I run a XenServer cluster that depends on an EqualLogic PS5000XV for shared storage. While I hold the EqualLogic unit in high regard, I will be trying to replace it with open-source tools running on fairly standard server hardware. I will be documenting the process here.
What’s Wrong with EqualLogic, anyway?
There is nothing wrong with EqualLogic, provided you know what you are getting into when you buy it. I didn’t — my existing SAN solution was failing horribly and I needed to move to something faster with more performance, and a hardware vendor I use provided the EqualLogic on short notice at a superb price. I jumped, and it’s performed admirably.
What a PS5000XV is:
- Reliable. The box shown above contains redundant power supplies, redundant controllers, and (of course) redundant drives. This box is immune from the normal failure modes, as there is no component in the box that will bring the storage array offline if it fails. It is possible that failover from one controller to another will take long enough that my XenServer cluster will time out and I will need to reattach storage, but this is a very fair price to pay for data integrity.
- Fast. Those 16 drives you see above are all 15,000 RPM SAS drives. This unit is faster than any hard-drive based solution I’ve ever used.
- Simple. The administration console is very straightforward. Monitoring is easy, as is creating new shared volumes.
- Expandable. I can add a new box to the array to expand it. Management stays the same, and all units are configured using the standard tools I am already familiar with. Data will be migrated for best use of resources, so if I were to add a PS5000E (which uses SATA drives for capacity) the system would watch the behavior of my virtual machines and keep the database servers on the XV for best performance while moving the file servers to the E for capacity. It’s all automatic.
- Smart. I have had one drive fail in the time I have owned the array. I received an e-mail letting me know a drive had failed overnight, and before I could log in to check the status of the array one of the two hot spares had been used to recreate the failed drive. All I saw was this on the console:
I called the datacenter and had them replace the drive and I was good to go.

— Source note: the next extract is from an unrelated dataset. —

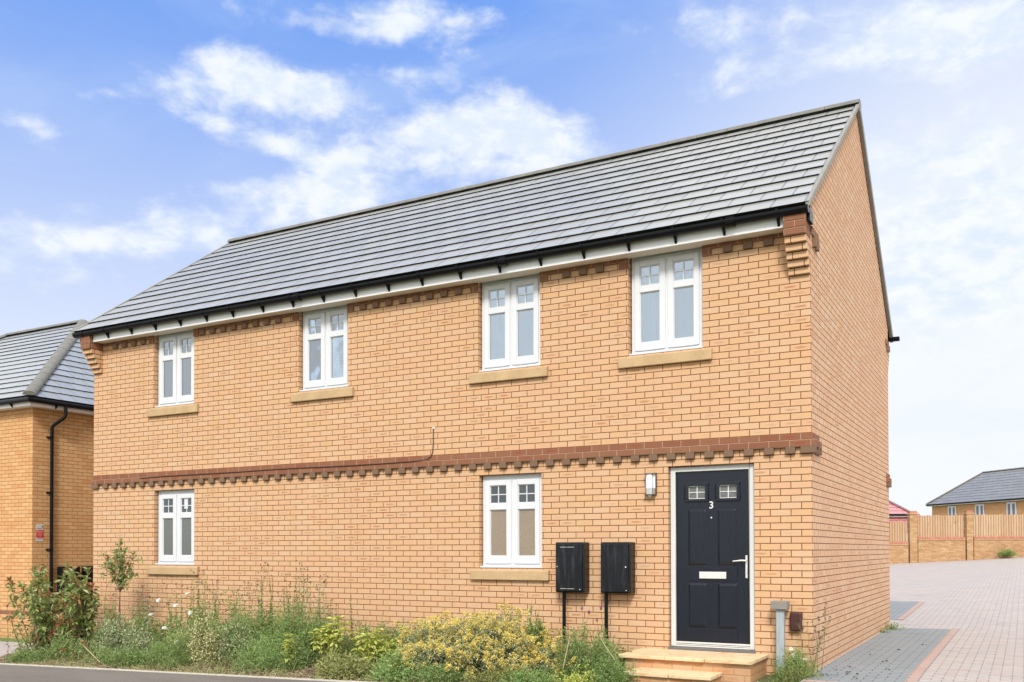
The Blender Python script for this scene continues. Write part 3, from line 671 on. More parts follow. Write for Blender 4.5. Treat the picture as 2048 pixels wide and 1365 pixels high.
mb.box(-10.300+.585, -10.300+.665, .078, .083, 1.05+.90, 1.05+1.06); mb.build('paper_notice', M['white'], wins[4])

# front door
dl, dr, db, dt = DOOR
fy = .05
mb = MB(); e = .056
mb.box(dl, dl+e, fy, fy+.08, db+.03, dt-.006); mb.box(dr-e, dr, fy, fy+.08, db+.03, dt-.006); mb.box(dl+e, dr-e, fy, fy+.08, dt-.006-e, dt-.006)
df = mb.build('door_frame', M['grey_frame'], house, bevel=.005)
mb = MB(); mb.box(dl-.02, dr+.02, -.012, .13, db-.004, db+.026); mb.build('door_cill', M['threshold'], df, bevel=.004)
mb = MB(); mb.box(dl+e, dr-e, fy+.006, fy+.10, db+.03, db+.045); mb.box(dl+e, dr-e, fy+.018, fy+.10, db+.050, db+.062); mb.box(dl+e, dr-e, fy+.010, fy+.10, db+.068, db+.088)
mb.build('door_threshold', M['chrome_white'], df, bevel=.002)
lx0, lx1, lz0, lz1 = dl+e+.004, dr-e-.004, db+.09, dt-.006-e-.004
LW, LHt = lx1-lx0, lz1-lz0; ly = fy+.028
fx = lambda f: lx0+LW*f
fz = lambda f: lz1-LHt*f
mb = MB(); 
holes = [(fx(.175), fx(.405), fz(.160), fz(.082)), (fx(.60), fx(.83), fz(.160), fz(.082))]
wall_plane(mb, lx0, lx1, lz0, lz1, holes, ly, .03, None)
mb.box(lx0, lx1, ly+.031, ly+.045, lz0, lz1)
def pyr(mb, x0, x1, z0, z1, y, h, b):
    o = [(x0,y,z0),(x1,y,z0),(x1,y,z1),(x0,y,z1)]; i = [(x0+b,y-h,z0+b),(x1-b,y-h,z0+b),(x1-b,y-h,z1-b),(x0+b,y-h,z1-b)]
    for q in range(4): mb.face([o[q], o[(q+1)%4], i[(q+1)%4], i[q]])
    mb.face(i)
leaf = mb.build('door_leaf', M['door'], house)
mb = MB()
for a, b in ((.17,.425),(.575,.83)):
    pyr(mb, fx(a), fx(b), fz(.55), fz(.222), ly-.001, .018, .026); pyr(mb, fx(a), fx(b), fz(.915), fz(.655), ly-.001, .018, .026)
mb.box(fx(.165), fx(.835), ly-.008, ly, fz(.642), fz(.558)); mb.box(fx(.165), fx(.835), ly-.008, ly, fz(.995), fz(.925))
mb.build('door_panel', M['door'], leaf, bevel=.002)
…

What the EqualLogic is not:
- Supportable via Dell/EqualLogic. The unit I purchased was still under the original warranty even though I bought it used, and Dell wouldn’t talk to me even after I provided proof of purchase. Only the original purchaser is entitled to access to things like firmware updates, tool downloads, and especially replacement parts.
- Supportable from my vendor. I have a third party vendor under contract to provide next business day service and parts on the unit, but they have decided to leave this business segment. That is worrisome when looking at an essential network component that is completely proprietary.
- Inexpensive. The price I bought this array for was wonderful, and there are new-old-stock units selling on eBay for much cheaper than new units retail for. But support will be something I will have to provide, and replacement parts will become more and more scarce as time goes on. This was inexpensive in the short term, but in the long term the value proposition on this box changes drastically.
- Redundant. I know that the box is full of completely redundant parts, but that doesn’t help me sleep well at night. Someone called this the inverted pyramid of doom. The author is biased, but his arguments have some merit: all of my critical business data is sitting in one box. If something happens to that box, regardless of how internally redundant it is, it will be a bad day.
- Fully Compatible. XenServer doesn’t really integrate with EqualLogic all that well. There is no clear way to integrate automate snapshots into a complete backup strategy, for instance. I have two network connections on each XenServer host, but these are active/passive bonds that only offer half the bandwidth they should as per EqualLogic’s recommendations.
The Big Problem: It’s Hard Drive Based
In the olden days before SSD drives were available the thinking went something like this:
- Database applications don’t care about drive transfer speed. The care about IOPS (essentially transactions per second).
- The way to get real performance for database applications is to use the fastest hard drives possible, and run the data on an array that contains as many hard drives as possible. The goal was increased “spindle count” for performance.
The PS5000XV does this very well. It is full of very fast drives, and the array was quickly configured as a 14-drive RAID-10 array with two hot spares by default. Simple, and about as fast as you can get with hard drives. When you need more performance you can add another identical box, and the array software will automatically stripe the two arrays together to double your performance, at least in theory.
The problem now is that we have SSDs that provide a couple of orders of magnitude more IOPS than these super-fast drives. You can look at a Seagate Cheetah 15k SCSI review and see that the drive could get all of 338 IOPS in the file serving tests. This is exceptional. The problem is that in 2013 a low-end desktop-grade SSD can perform more than ten times better than that.
I run applications that depend on database access. When I build a storage solution, I want to build one that takes advantage of SSD drives. In 2013 making storage just SSD drives is prohibitively expensive and is limiting in terms of overall space, so I’m looking for a hybrid solution: one that uses hard drives for inexpensive storage, and uses SSDs for their speed.